Sort by
Blog

Crime and Punishment in International Banking: You Can’t Follow the Players without a Scorecard

The airwaves are once again crackling with the saga of crime and punishment in the international banking sector. HSBC has been penalized $1.92 billion for money laundering in the service of rogue states, but has engaged in even more money laundering for Mexican and Colombian drug cartels. It is reported that a Mexican drug lord was taped saying that, if you are interested in laundering your money, HSBC is the place to go. Can’t this get onto Saturday Night Live as a spoof ad for HSBC?

It is time to review the scoring in in 2012 as the New Year approaches. It is like a tournament of rogue financiers, with two brackets – money laundering and LIBOR manipulation. 

So far, in the combined brackets, the score stands at: International regulators $4.5 billion, Banks 0. That understates the matter because the banks seem to be running legal fees at the rate of 50 cents for every dollar of penalty they incur. 

On the other hand, no bank has been indicted for the patently criminal behavior in which they have engaged because the Justice Department and its fellow authorities are terrified of igniting a second financial crisis. You see, if a bank were indicted, it would no longer be able to do business with many pension funds, endowments, state and local governments and, depending on the offense, the US Government. It could also lose its charter to do business in the United States. That would precipitate the “fail” part of too-big-to-fail.

Applying these penalties to a mega-bank does seem frightening. But not applying them is also unfair. This is especially so since it indirectly protects senior management, whose prosecution presumably would not threaten the world economy. The logic is that, if the corporation is not indicted, how can the individuals who directed the bad actions be prosecuted. 

In fact, Lord Green, who was Chairman and CEO of HSBC while the laundry was in full operation is currently the UK Minister of Trade and very much un-indicted. He said he was sorry that the bank behaved so badly, by the way. 

The time has come to own up to the constraints of too-big-to-fail and proceed with indicting the individuals who are truly culpable.

The money laundering investigation has so far ensnared some of the biggest names in international banking: HSBC, Standard Chartered, Credit Suisse, Barclays and ING. We can only assume that there is more to come. The behavior cited by the authorities is not merely aggressive interpretation of rules. It involves actively camouflaging the activity by alteration of documents and promotion of business activities that could only be laundering by senior management. (Whiting out the name “Iran;” $7 billion in cash transfers from and to small Mexican entities – how could one fail to conclude that these banks intended to break the law?

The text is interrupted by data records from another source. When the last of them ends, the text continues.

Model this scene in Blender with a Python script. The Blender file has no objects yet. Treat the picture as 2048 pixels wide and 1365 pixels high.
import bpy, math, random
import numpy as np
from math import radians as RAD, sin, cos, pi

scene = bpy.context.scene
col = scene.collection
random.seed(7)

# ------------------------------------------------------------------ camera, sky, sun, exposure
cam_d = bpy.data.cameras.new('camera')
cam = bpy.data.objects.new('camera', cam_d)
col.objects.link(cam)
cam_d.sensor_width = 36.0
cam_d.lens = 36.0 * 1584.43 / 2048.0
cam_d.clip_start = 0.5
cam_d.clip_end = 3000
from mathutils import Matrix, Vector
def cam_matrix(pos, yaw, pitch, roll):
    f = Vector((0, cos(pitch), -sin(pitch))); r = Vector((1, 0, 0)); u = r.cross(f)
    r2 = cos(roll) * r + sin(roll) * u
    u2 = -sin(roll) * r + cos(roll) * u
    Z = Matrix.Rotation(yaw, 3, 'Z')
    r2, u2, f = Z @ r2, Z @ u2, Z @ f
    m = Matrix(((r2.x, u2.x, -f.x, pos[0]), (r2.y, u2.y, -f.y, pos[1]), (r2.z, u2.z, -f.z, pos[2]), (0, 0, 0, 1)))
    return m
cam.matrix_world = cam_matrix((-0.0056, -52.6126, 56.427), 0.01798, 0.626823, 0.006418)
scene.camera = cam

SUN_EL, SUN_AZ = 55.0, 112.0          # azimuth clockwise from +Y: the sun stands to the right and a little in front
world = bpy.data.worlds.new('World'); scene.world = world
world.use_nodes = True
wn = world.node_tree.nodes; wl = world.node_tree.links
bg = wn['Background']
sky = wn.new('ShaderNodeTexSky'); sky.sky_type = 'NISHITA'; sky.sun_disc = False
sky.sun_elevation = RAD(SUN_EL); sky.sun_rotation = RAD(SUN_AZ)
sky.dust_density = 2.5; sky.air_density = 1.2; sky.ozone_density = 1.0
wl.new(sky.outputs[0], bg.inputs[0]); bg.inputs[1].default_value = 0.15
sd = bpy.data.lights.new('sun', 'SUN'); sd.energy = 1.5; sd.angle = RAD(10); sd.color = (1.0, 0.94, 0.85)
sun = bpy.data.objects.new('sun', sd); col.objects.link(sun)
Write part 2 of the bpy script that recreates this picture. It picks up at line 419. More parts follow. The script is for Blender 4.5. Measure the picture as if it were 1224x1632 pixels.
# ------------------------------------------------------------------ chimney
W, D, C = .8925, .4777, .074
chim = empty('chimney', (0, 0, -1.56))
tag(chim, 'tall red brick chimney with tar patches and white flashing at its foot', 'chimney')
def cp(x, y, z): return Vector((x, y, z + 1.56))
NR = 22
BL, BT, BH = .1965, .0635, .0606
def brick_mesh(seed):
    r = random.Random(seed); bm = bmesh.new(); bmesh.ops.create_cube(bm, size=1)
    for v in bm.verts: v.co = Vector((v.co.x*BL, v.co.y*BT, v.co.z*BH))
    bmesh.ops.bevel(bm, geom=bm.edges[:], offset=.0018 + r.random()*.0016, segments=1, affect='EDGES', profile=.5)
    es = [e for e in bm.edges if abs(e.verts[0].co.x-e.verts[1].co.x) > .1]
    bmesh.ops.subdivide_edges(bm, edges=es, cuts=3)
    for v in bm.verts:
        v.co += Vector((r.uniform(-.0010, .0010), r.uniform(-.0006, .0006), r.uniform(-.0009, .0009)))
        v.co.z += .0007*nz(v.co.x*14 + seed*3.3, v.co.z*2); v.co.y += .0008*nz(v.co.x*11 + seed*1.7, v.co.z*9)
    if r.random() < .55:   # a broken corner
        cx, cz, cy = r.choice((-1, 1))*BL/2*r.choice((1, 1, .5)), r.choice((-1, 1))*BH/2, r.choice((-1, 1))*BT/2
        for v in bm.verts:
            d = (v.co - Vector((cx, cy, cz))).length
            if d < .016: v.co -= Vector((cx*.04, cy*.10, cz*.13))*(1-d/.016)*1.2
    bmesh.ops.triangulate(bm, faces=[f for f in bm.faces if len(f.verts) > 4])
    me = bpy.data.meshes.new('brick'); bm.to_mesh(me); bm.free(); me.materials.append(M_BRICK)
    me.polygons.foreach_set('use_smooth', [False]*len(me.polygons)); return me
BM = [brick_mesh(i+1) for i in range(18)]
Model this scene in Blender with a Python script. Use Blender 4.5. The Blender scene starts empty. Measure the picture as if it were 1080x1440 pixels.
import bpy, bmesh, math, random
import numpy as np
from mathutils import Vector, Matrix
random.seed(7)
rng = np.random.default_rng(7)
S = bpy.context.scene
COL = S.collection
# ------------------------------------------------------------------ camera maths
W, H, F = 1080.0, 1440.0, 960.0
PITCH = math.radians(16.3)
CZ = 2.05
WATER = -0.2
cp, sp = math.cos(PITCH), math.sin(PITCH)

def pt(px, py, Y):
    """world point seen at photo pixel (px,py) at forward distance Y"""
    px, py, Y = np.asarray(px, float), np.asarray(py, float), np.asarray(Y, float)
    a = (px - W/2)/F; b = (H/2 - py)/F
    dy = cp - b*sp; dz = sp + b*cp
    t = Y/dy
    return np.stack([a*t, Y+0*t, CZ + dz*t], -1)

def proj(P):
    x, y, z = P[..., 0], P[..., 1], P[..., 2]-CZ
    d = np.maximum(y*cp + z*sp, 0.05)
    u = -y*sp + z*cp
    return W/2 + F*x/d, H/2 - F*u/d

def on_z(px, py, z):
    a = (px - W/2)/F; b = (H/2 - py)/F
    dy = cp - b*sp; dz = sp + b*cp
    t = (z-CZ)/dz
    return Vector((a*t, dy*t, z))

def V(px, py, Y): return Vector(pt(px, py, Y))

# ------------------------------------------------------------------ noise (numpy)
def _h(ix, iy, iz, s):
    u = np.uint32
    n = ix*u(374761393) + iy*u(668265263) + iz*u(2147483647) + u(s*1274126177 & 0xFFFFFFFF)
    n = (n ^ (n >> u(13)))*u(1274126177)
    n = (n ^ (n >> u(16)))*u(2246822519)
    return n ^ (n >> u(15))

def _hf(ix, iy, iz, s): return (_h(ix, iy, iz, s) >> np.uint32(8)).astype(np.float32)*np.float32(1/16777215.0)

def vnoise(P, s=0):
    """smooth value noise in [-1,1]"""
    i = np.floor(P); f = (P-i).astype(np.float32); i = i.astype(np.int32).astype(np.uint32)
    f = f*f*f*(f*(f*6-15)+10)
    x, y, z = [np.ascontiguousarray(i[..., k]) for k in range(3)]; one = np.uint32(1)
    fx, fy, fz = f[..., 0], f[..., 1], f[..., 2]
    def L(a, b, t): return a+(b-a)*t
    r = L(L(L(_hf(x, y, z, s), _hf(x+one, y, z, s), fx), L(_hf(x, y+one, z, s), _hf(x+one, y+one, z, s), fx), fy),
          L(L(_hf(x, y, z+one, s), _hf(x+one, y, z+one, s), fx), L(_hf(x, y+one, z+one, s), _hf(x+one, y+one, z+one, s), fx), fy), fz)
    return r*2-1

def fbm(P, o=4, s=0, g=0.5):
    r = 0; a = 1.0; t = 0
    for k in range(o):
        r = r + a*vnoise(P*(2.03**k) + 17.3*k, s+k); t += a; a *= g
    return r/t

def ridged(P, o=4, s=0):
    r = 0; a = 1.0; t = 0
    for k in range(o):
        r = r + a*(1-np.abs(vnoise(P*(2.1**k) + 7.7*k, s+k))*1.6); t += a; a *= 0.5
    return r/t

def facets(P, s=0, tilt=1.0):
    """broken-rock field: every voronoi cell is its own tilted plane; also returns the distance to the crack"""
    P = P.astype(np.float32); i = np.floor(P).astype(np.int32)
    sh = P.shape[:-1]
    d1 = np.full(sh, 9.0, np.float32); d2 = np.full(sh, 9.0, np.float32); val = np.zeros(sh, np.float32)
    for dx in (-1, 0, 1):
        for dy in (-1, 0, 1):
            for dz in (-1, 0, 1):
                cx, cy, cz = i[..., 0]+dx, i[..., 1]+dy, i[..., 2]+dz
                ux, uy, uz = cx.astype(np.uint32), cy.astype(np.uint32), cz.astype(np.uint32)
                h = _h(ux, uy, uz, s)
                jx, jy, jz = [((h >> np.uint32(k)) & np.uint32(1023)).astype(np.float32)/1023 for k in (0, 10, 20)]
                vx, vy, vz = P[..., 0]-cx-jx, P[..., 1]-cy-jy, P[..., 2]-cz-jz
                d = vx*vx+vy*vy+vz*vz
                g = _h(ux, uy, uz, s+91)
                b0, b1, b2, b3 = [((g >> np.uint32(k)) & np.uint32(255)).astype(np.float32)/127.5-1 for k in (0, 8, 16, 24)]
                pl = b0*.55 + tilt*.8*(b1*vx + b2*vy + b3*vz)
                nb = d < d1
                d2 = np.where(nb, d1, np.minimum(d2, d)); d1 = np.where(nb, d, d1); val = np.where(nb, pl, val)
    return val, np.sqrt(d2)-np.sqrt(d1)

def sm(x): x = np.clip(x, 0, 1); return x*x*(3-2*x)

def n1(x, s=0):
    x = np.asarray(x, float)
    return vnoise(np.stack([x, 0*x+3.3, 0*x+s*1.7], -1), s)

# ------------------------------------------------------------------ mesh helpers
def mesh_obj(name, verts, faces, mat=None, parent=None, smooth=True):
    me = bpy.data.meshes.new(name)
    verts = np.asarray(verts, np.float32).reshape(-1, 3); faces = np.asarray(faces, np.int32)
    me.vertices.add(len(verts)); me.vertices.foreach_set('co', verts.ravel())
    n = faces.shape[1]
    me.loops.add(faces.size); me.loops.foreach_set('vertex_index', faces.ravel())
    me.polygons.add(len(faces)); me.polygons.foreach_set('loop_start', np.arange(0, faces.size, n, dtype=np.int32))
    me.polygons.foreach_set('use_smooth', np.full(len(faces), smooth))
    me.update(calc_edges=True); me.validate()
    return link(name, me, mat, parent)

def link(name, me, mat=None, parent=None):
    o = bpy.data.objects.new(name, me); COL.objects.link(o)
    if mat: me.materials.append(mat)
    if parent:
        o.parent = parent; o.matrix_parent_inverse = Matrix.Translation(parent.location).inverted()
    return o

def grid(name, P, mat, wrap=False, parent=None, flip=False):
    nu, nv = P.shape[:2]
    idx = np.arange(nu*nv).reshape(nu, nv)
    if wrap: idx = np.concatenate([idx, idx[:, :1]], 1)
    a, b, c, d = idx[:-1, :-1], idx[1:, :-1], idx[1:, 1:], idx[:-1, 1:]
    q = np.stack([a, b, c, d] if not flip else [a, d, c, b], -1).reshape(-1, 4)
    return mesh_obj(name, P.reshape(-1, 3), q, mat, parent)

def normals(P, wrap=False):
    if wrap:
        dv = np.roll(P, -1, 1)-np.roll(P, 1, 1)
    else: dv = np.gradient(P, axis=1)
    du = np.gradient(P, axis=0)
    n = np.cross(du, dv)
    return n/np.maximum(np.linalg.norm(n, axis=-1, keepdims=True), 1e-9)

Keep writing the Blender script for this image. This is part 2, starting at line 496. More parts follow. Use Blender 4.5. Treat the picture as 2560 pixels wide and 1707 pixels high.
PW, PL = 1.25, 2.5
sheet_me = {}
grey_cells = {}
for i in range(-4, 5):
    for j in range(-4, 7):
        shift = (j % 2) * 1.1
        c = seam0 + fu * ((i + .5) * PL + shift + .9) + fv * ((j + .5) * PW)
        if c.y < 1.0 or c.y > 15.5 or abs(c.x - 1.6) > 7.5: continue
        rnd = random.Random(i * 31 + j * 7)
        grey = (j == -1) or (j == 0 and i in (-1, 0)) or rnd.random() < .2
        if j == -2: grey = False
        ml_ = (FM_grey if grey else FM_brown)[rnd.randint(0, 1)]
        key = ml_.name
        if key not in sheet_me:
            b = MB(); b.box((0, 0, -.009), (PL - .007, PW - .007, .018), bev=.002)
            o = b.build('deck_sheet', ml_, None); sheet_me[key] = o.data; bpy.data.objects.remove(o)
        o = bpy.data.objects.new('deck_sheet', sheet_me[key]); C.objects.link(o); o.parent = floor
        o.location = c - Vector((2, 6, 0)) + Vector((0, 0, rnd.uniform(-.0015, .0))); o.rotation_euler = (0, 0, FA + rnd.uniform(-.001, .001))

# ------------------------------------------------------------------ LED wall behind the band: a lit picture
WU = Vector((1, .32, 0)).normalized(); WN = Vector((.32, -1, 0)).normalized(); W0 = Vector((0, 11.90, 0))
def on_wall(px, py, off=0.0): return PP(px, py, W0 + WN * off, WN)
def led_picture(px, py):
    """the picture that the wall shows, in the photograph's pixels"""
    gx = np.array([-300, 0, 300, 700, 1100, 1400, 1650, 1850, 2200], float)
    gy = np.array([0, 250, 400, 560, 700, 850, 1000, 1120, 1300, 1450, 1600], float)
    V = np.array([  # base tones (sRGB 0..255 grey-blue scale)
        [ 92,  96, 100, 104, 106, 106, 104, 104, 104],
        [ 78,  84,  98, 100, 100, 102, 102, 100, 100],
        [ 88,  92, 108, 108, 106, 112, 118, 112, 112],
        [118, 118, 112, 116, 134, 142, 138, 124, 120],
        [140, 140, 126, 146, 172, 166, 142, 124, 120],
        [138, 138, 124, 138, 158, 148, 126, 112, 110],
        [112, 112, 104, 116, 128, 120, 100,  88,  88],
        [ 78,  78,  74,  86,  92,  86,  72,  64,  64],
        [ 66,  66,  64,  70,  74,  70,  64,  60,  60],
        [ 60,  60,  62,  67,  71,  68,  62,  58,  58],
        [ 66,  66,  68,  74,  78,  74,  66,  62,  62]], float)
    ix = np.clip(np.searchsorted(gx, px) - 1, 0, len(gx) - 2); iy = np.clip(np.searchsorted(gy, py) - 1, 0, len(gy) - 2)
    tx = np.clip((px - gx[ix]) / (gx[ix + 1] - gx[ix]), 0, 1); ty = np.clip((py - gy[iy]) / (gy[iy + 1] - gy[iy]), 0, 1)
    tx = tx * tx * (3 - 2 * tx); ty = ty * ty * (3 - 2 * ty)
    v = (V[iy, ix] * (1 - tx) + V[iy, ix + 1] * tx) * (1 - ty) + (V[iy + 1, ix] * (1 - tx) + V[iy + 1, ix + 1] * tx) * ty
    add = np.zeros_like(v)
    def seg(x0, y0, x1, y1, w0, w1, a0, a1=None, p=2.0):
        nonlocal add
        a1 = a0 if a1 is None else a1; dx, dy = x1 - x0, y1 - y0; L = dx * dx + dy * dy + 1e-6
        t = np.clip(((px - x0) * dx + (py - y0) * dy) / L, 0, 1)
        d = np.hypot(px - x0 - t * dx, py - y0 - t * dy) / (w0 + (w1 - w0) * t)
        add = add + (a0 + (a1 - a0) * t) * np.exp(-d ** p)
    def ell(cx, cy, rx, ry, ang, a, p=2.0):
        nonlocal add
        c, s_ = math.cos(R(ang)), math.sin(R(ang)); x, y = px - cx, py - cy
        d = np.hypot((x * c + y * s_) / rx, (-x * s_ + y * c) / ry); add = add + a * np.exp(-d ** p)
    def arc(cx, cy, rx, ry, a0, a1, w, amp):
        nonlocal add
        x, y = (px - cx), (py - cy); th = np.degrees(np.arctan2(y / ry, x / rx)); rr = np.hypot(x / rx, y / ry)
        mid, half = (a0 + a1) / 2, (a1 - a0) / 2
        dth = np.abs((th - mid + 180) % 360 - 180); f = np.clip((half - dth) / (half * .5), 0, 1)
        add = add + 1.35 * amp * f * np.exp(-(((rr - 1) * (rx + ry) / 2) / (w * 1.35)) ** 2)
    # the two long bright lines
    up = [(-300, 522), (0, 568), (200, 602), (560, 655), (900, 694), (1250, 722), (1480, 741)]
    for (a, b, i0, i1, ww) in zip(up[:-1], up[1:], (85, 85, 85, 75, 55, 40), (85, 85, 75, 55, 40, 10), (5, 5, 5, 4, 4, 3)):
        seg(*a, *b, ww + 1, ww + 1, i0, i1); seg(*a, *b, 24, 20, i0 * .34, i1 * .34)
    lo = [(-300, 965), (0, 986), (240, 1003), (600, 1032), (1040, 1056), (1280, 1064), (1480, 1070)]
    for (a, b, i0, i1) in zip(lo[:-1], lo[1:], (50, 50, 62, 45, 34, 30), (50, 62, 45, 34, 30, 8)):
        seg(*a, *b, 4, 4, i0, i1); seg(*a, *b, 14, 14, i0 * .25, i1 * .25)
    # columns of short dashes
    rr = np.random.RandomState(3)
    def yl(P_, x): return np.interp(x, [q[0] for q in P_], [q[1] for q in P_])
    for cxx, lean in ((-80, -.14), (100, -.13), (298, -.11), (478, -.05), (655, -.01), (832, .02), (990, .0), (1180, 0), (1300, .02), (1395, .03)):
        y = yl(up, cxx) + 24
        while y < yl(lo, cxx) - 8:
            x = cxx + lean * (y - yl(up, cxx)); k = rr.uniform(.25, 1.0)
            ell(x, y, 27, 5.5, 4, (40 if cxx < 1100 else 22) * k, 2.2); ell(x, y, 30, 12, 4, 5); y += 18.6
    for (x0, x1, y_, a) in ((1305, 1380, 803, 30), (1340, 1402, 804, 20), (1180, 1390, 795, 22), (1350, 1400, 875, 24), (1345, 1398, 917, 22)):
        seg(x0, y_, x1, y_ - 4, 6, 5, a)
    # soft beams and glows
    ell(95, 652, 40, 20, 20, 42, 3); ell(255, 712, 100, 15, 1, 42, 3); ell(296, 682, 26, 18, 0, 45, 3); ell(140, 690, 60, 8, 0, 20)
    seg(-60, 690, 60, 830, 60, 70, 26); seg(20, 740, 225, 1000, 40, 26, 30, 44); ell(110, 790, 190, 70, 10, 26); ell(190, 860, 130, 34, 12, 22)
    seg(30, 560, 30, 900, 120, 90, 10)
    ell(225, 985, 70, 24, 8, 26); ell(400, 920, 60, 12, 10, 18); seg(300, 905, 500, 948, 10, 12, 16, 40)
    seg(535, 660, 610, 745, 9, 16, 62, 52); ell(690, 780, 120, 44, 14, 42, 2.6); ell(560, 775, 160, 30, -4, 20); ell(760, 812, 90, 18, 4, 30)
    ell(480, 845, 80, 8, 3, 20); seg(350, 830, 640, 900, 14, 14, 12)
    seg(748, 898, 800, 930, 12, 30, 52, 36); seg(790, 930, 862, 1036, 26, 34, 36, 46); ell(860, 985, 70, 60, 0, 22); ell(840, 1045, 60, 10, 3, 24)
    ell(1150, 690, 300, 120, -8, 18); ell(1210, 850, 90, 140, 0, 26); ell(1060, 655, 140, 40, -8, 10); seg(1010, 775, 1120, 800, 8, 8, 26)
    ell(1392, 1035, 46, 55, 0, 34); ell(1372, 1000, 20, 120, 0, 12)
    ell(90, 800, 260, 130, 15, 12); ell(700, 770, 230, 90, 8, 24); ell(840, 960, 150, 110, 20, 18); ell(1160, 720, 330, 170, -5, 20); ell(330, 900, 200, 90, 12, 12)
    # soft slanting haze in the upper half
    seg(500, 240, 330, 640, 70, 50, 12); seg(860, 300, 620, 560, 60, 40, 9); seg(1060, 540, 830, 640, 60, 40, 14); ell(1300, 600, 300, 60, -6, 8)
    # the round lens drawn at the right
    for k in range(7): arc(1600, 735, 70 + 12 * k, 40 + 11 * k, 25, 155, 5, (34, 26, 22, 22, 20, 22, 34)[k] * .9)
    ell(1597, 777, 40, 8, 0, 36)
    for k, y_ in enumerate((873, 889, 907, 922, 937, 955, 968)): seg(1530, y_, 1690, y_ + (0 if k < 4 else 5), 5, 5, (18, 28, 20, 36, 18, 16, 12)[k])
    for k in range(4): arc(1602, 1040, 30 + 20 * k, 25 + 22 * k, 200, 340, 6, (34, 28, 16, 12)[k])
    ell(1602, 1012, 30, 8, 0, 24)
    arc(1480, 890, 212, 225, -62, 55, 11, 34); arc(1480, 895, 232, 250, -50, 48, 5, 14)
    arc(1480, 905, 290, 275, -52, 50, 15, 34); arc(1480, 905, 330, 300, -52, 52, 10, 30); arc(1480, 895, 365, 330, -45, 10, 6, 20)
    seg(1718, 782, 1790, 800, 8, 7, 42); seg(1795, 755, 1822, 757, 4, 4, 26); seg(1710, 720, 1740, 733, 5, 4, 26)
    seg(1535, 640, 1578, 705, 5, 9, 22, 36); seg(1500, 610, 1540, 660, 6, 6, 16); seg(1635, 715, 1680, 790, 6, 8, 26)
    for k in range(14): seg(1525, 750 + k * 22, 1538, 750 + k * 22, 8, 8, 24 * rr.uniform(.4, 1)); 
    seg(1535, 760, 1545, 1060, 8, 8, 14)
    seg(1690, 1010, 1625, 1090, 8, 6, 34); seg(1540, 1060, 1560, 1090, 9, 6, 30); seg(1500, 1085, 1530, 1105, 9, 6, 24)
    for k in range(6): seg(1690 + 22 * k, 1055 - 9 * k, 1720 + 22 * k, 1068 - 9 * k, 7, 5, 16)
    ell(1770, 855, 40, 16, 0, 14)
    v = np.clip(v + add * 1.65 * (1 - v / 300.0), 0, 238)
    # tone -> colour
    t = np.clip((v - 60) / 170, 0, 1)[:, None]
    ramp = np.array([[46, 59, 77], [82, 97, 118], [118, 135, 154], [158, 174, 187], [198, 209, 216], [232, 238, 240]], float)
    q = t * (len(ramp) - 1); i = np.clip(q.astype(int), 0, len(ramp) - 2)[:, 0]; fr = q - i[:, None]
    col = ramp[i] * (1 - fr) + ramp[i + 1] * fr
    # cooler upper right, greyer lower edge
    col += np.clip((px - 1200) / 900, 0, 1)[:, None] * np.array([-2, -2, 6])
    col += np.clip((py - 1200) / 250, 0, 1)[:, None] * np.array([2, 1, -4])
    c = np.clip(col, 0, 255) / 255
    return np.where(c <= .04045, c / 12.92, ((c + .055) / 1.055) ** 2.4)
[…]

But the scorecard for the second bracket of bank felons is also active. Three traders were arrested in London yesterday for providing the trading side of the fraud that commenced with manipulation of LIBOR interest rates. This is an important development. Somehow manipulation of LIBOR to save the bank by hiding its weakness (and also misleading investors and creditors, by the way) seems less morally corrupt than outright theft. Barclays was fined $450 million, but much of what it did was to ward off a government takeover during the height of the crisis. Justified or not, collusion between officials that provide data that goes into LIBOR and traders who traffic in LIBOR denominated debt will be viewed as far more venal and the consequences will reflect this fact.

The LIBOR investigation is widespread, so far ensnaring Barclays, Royal Bank of Scotland (who has warned that a settlement is imminent), HSBC, Deutsche Bank, UBS, JP Morgan and Citigroup. It will go on for many months, with one settlement following another as banks cop pleas to avoid the virtual death sentence of an indictment. If it emerges that banks colluded by putting one bank’s traders in touch with another bank’s LIBOR data reporters to smother wrongdoing, the investigation will take on a completely new direction. Predatory collusion among international banks is even more dangerous than rigging the market in favor of in-house traders.

So, be sure to keep track as these mega-scandals unfold. I recommend adapting the ubiquitous college basketball tournament bracket as a device for easy reference. Perhaps you can induce your colleagues to fill in the brackets with predicted fines and jail times with the most accurate bracket winning at year’s end.